* begin Entries shown *
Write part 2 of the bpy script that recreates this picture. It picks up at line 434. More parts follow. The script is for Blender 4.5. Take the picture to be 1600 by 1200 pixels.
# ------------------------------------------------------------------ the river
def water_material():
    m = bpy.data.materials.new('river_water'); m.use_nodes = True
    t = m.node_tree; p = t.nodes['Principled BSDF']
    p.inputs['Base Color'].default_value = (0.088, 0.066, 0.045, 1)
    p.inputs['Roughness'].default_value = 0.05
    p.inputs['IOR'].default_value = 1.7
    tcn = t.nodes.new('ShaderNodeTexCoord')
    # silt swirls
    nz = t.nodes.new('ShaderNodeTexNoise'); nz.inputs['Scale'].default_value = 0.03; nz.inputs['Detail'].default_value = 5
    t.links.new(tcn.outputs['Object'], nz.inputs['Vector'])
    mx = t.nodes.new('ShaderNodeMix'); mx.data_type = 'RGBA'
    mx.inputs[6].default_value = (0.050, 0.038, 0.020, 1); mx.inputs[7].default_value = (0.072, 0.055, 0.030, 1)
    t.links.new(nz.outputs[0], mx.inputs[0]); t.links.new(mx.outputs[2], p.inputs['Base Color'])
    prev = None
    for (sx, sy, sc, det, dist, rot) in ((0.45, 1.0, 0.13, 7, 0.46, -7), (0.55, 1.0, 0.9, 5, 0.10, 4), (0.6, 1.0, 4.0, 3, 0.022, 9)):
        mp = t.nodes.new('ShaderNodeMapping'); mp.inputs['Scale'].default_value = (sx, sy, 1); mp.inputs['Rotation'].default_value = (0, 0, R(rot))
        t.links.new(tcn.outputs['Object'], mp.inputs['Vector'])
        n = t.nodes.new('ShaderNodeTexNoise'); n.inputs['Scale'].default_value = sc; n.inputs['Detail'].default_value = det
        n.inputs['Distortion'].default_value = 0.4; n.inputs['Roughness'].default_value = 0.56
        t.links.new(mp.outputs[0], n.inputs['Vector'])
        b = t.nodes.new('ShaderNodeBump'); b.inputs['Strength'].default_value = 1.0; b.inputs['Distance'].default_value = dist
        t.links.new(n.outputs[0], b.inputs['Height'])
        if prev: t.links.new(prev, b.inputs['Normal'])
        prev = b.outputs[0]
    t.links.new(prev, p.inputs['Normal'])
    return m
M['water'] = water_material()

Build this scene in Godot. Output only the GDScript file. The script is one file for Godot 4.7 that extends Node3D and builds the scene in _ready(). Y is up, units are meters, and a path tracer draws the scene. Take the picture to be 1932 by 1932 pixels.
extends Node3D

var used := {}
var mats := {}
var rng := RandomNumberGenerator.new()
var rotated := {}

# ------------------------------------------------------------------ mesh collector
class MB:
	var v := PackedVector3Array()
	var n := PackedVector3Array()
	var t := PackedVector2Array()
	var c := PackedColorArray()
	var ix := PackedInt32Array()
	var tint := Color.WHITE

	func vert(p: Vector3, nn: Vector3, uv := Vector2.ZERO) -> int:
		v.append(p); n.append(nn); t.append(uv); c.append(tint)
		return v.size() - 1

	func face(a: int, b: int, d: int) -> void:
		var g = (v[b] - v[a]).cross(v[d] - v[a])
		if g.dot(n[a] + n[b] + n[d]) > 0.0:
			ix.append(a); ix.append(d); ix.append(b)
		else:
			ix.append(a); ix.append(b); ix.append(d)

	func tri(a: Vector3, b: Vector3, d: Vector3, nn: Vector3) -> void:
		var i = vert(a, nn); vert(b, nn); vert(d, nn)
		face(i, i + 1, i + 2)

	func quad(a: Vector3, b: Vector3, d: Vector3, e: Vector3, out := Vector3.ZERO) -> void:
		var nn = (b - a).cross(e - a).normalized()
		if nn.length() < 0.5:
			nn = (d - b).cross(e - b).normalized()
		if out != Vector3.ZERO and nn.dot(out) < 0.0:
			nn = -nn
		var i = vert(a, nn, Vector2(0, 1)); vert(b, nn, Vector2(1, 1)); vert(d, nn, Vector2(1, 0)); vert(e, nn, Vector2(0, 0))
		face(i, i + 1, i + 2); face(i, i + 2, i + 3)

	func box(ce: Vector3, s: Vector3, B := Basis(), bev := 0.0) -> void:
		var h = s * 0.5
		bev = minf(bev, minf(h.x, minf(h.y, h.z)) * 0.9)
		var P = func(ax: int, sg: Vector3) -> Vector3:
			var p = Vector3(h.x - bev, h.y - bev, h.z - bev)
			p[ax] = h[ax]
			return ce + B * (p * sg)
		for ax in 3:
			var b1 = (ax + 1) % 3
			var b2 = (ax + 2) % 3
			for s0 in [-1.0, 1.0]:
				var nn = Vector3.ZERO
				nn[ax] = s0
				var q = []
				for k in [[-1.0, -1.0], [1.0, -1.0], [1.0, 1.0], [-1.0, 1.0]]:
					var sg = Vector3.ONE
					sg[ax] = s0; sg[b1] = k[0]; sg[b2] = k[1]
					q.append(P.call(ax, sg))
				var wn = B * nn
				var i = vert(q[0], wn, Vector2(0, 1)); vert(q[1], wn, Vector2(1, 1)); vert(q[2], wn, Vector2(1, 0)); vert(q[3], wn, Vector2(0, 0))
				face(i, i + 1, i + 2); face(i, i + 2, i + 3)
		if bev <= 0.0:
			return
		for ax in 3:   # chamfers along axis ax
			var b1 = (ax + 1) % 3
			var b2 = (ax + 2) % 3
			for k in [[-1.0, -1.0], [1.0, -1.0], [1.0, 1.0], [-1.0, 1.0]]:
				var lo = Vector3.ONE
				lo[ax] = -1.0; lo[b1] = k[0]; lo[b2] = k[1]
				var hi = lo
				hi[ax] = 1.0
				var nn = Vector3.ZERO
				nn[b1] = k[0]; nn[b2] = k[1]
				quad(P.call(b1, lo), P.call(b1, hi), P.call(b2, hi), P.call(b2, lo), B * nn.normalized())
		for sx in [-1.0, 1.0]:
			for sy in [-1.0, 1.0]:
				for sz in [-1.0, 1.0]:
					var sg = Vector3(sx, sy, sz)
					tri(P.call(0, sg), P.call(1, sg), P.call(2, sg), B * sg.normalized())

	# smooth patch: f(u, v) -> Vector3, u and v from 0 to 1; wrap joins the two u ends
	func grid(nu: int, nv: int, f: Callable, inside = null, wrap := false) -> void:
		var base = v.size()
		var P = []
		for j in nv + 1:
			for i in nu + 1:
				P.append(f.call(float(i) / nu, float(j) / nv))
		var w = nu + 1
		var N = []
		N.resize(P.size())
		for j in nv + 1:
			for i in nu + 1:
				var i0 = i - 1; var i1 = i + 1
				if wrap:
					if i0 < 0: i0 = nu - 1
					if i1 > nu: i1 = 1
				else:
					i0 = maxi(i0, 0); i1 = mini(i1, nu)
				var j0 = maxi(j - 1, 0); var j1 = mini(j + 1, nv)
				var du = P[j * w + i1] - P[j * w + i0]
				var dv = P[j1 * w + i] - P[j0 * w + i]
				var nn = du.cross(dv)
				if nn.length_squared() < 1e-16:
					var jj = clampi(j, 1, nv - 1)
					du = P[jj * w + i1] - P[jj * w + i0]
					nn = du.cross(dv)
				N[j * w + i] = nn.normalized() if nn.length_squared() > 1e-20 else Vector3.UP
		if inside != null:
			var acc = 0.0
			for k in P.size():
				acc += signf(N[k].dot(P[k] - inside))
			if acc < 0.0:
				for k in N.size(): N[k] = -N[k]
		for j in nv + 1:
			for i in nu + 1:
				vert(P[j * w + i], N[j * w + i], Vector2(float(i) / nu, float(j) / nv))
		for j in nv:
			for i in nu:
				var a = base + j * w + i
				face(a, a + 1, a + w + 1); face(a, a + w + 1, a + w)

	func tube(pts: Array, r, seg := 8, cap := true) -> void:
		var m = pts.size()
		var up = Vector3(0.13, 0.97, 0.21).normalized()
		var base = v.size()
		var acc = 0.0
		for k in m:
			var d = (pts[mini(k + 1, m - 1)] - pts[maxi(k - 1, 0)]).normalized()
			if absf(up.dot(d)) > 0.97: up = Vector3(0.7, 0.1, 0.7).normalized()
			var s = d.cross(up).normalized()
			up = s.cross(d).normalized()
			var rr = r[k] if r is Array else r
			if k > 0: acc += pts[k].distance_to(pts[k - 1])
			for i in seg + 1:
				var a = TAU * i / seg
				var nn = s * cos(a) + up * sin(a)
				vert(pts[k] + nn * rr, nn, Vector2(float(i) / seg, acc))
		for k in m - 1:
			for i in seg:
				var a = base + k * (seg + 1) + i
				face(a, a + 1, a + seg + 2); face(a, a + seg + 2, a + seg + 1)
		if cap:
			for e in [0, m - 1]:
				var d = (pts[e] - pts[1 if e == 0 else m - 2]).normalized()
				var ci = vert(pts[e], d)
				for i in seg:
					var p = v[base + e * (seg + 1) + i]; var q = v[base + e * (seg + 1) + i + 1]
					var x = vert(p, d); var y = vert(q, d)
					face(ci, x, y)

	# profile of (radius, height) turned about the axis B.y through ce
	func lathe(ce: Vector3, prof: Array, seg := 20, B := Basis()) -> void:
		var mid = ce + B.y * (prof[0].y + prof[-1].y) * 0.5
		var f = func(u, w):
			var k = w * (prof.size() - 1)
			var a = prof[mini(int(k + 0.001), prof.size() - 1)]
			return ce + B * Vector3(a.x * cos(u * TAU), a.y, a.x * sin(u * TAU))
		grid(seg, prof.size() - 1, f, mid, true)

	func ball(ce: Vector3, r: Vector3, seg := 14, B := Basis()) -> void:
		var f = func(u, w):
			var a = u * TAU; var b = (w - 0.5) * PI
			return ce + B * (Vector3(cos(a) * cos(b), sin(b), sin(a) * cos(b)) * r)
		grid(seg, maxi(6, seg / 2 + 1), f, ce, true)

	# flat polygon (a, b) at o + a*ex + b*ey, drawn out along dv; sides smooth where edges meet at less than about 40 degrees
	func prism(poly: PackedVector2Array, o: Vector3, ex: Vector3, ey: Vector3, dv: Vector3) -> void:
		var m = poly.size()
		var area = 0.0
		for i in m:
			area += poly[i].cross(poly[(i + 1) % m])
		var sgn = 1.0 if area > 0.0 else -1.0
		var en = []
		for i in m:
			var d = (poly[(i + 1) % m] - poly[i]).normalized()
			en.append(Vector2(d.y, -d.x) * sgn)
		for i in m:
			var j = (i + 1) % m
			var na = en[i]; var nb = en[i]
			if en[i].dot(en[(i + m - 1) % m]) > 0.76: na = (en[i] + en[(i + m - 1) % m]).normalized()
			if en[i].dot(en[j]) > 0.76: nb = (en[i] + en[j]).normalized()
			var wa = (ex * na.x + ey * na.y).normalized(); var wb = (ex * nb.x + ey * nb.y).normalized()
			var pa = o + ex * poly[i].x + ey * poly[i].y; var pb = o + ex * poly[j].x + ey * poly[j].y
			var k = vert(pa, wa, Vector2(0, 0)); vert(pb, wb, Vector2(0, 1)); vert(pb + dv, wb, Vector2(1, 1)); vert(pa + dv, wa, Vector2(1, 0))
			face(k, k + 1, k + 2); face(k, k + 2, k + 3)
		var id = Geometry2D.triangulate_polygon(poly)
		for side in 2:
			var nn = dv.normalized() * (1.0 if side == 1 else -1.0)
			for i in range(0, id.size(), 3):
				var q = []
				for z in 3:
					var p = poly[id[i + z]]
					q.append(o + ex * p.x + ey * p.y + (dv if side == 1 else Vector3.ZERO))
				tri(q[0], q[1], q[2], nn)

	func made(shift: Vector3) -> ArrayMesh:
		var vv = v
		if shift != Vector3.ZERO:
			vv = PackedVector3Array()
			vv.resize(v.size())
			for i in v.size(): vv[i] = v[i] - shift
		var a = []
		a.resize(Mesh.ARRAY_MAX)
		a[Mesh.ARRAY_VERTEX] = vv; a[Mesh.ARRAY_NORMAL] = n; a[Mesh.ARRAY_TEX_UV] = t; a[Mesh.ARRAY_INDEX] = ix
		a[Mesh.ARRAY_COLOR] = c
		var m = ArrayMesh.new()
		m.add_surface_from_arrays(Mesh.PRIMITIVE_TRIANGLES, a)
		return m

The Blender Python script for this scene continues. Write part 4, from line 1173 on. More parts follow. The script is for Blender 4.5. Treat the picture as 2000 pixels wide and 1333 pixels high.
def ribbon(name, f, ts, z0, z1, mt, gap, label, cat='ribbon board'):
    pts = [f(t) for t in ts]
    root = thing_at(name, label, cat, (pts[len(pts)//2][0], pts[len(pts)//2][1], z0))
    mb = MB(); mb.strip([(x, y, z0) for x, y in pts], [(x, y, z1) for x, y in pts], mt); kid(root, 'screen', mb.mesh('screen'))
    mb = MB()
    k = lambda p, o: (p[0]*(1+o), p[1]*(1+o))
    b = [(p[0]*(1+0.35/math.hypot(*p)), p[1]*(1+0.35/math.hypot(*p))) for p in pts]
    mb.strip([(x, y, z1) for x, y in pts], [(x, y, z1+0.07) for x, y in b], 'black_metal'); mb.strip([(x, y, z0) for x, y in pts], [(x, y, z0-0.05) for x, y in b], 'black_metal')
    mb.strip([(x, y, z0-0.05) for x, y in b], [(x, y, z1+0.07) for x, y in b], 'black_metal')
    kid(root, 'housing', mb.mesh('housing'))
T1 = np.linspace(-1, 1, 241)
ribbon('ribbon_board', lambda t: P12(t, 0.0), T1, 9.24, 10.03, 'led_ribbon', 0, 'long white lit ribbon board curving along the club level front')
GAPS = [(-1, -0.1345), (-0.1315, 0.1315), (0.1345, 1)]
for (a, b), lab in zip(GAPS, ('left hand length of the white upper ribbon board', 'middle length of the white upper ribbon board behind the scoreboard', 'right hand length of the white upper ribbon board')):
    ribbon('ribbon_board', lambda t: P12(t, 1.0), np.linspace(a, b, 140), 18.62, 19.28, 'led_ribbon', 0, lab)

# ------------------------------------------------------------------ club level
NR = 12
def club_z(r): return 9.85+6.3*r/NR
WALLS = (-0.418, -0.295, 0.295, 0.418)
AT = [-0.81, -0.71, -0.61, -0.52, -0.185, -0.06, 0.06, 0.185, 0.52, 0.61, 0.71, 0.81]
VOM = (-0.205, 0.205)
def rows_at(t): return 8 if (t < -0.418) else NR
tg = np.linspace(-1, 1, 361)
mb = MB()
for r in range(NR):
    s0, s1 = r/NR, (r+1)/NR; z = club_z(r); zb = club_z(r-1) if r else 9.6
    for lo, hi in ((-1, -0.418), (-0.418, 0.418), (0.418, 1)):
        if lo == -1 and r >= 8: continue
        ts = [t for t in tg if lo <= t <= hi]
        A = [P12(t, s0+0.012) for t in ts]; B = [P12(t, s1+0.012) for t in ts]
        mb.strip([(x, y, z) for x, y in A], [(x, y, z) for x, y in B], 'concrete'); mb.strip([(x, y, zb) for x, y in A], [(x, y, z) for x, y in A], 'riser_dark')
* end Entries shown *
▶ _Objective_: Out of the data above, set down the lines from the one with "The Blender Python" to the one with "A = [P12(t, s0+0.012)", both included, exactly as written and with no additions.

▶ _Written answer_:
The Blender Python script for this scene continues. Write part 4, from line 1173 on. More parts follow. The script is for Blender 4.5. Treat the picture as 2000 pixels wide and 1333 pixels high.
def ribbon(name, f, ts, z0, z1, mt, gap, label, cat='ribbon board'):
    pts = [f(t) for t in ts]
    root = thing_at(name, label, cat, (pts[len(pts)//2][0], pts[len(pts)//2][1], z0))
    mb = MB(); mb.strip([(x, y, z0) for x, y in pts], [(x, y, z1) for x, y in pts], mt); kid(root, 'screen', mb.mesh('screen'))
    mb = MB()
    k = lambda p, o: (p[0]*(1+o), p[1]*(1+o))
    b = [(p[0]*(1+0.35/math.hypot(*p)), p[1]*(1+0.35/math.hypot(*p))) for p in pts]
    mb.strip([(x, y, z1) for x, y in pts], [(x, y, z1+0.07) for x, y in b], 'black_metal'); mb.strip([(x, y, z0) for x, y in pts], [(x, y, z0-0.05) for x, y in b], 'black_metal')
    mb.strip([(x, y, z0-0.05) for x, y in b], [(x, y, z1+0.07) for x, y in b], 'black_metal')
    kid(root, 'housing', mb.mesh('housing'))
T1 = np.linspace(-1, 1, 241)
ribbon('ribbon_board', lambda t: P12(t, 0.0), T1, 9.24, 10.03, 'led_ribbon', 0, 'long white lit ribbon board curving along the club level front')
GAPS = [(-1, -0.1345), (-0.1315, 0.1315), (0.1345, 1)]
for (a, b), lab in zip(GAPS, ('left hand length of the white upper ribbon board', 'middle length of the white upper ribbon board behind the scoreboard', 'right hand length of the white upper ribbon board')):
    ribbon('ribbon_board', lambda t: P12(t, 1.0), np.linspace(a, b, 140), 18.62, 19.28, 'led_ribbon', 0, lab)

# ------------------------------------------------------------------ club level
NR = 12
def club_z(r): return 9.85+6.3*r/NR
WALLS = (-0.418, -0.295, 0.295, 0.418)
AT = [-0.81, -0.71, -0.61, -0.52, -0.185, -0.06, 0.06, 0.185, 0.52, 0.61, 0.71, 0.81]
VOM = (-0.205, 0.205)
def rows_at(t): return 8 if (t < -0.418) else NR
tg = np.linspace(-1, 1, 361)
mb = MB()
for r in range(NR):
    s0, s1 = r/NR, (r+1)/NR; z = club_z(r); zb = club_z(r-1) if r else 9.6
    for lo, hi in ((-1, -0.418), (-0.418, 0.418), (0.418, 1)):
        if lo == -1 and r >= 8: continue
        ts = [t for t in tg if lo <= t <= hi]
        A = [P12(t, s0+0.012) for t in ts]; B = [P12(t, s1+0.012) for t in ts]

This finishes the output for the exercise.